*** Available data ***

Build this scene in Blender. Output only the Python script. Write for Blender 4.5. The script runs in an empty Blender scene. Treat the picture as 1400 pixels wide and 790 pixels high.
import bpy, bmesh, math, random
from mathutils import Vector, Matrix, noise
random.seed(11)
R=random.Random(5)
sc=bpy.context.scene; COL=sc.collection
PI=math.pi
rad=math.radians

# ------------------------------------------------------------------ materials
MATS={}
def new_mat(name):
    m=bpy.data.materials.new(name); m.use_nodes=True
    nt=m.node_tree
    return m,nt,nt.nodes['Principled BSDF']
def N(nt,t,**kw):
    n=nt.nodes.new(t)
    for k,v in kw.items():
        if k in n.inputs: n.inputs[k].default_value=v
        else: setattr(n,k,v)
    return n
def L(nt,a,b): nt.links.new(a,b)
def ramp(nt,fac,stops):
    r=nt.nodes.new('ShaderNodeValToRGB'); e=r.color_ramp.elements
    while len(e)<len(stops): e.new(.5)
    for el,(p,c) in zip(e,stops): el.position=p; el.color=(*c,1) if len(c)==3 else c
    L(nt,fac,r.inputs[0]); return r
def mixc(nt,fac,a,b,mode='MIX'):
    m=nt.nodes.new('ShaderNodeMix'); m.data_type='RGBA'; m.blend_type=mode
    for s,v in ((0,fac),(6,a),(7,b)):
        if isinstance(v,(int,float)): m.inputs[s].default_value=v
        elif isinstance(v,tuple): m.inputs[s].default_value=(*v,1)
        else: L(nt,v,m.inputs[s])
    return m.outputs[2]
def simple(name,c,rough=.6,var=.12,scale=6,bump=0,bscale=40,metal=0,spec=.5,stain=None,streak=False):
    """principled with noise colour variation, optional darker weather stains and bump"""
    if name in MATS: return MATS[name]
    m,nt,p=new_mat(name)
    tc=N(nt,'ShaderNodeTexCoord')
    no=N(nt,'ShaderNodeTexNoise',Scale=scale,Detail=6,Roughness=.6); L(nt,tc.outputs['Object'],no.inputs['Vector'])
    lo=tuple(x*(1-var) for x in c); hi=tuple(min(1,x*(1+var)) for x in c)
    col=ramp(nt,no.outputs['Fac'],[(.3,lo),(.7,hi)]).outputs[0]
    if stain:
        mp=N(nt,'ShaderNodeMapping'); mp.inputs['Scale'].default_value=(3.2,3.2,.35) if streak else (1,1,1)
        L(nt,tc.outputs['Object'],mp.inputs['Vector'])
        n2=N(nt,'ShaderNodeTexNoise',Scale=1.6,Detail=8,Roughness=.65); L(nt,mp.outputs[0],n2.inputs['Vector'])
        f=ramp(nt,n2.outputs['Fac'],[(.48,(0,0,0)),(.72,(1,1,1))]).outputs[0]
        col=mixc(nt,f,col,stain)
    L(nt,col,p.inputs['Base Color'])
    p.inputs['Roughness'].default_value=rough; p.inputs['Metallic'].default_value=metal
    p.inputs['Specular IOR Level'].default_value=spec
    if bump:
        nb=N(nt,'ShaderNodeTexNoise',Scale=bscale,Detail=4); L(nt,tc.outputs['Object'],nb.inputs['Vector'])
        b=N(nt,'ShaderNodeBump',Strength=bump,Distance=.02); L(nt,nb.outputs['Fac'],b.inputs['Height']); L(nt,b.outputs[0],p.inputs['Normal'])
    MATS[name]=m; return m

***

**Set task**
Copy out the whole listing exactly as written.

**Response below**
Build this scene in Blender. Output only the Python script. Write for Blender 4.5. The script runs in an empty Blender scene. Treat the picture as 1400 pixels wide and 790 pixels high.
import bpy, bmesh, math, random
from mathutils import Vector, Matrix, noise
random.seed(11)
R=random.Random(5)
sc=bpy.context.scene; COL=sc.collection
PI=math.pi
rad=math.radians

# ------------------------------------------------------------------ materials
MATS={}
def new_mat(name):
    m=bpy.data.materials.new(name); m.use_nodes=True
    nt=m.node_tree
    return m,nt,nt.nodes['Principled BSDF']
def N(nt,t,**kw):
    n=nt.nodes.new(t)
    for k,v in kw.items():
        if k in n.inputs: n.inputs[k].default_value=v
        else: setattr(n,k,v)
    return n
def L(nt,a,b): nt.links.new(a,b)
def ramp(nt,fac,stops):
    r=nt.nodes.new('ShaderNodeValToRGB'); e=r.color_ramp.elements
    while len(e)<len(stops): e.new(.5)
    for el,(p,c) in zip(e,stops): el.position=p; el.color=(*c,1) if len(c)==3 else c
    L(nt,fac,r.inputs[0]); return r
def mixc(nt,fac,a,b,mode='MIX'):
    m=nt.nodes.new('ShaderNodeMix'); m.data_type='RGBA'; m.blend_type=mode
    for s,v in ((0,fac),(6,a),(7,b)):
        if isinstance(v,(int,float)): m.inputs[s].default_value=v
        elif isinstance(v,tuple): m.inputs[s].default_value=(*v,1)
        else: L(nt,v,m.inputs[s])
    return m.outputs[2]
def simple(name,c,rough=.6,var=.12,scale=6,bump=0,bscale=40,metal=0,spec=.5,stain=None,streak=False):
    """principled with noise colour variation, optional darker weather stains and bump"""
    if name in MATS: return MATS[name]
    m,nt,p=new_mat(name)
    tc=N(nt,'ShaderNodeTexCoord')
    no=N(nt,'ShaderNodeTexNoise',Scale=scale,Detail=6,Roughness=.6); L(nt,tc.outputs['Object'],no.inputs['Vector'])
    lo=tuple(x*(1-var) for x in c); hi=tuple(min(1,x*(1+var)) for x in c)
    col=ramp(nt,no.outputs['Fac'],[(.3,lo),(.7,hi)]).outputs[0]
    if stain:
        mp=N(nt,'ShaderNodeMapping'); mp.inputs['Scale'].default_value=(3.2,3.2,.35) if streak else (1,1,1)
        L(nt,tc.outputs['Object'],mp.inputs['Vector'])
        n2=N(nt,'ShaderNodeTexNoise',Scale=1.6,Detail=8,Roughness=.65); L(nt,mp.outputs[0],n2.inputs['Vector'])
        f=ramp(nt,n2.outputs['Fac'],[(.48,(0,0,0)),(.72,(1,1,1))]).outputs[0]
        col=mixc(nt,f,col,stain)
    L(nt,col,p.inputs['Base Color'])
    p.inputs['Roughness'].default_value=rough; p.inputs['Metallic'].default_value=metal
    p.inputs['Specular IOR Level'].default_value=spec
    if bump:
        nb=N(nt,'ShaderNodeTexNoise',Scale=bscale,Detail=4); L(nt,tc.outputs['Object'],nb.inputs['Vector'])
        b=N(nt,'ShaderNodeBump',Strength=bump,Distance=.02); L(nt,nb.outputs['Fac'],b.inputs['Height']); L(nt,b.outputs[0],p.inputs['Normal'])
    MATS[name]=m; return m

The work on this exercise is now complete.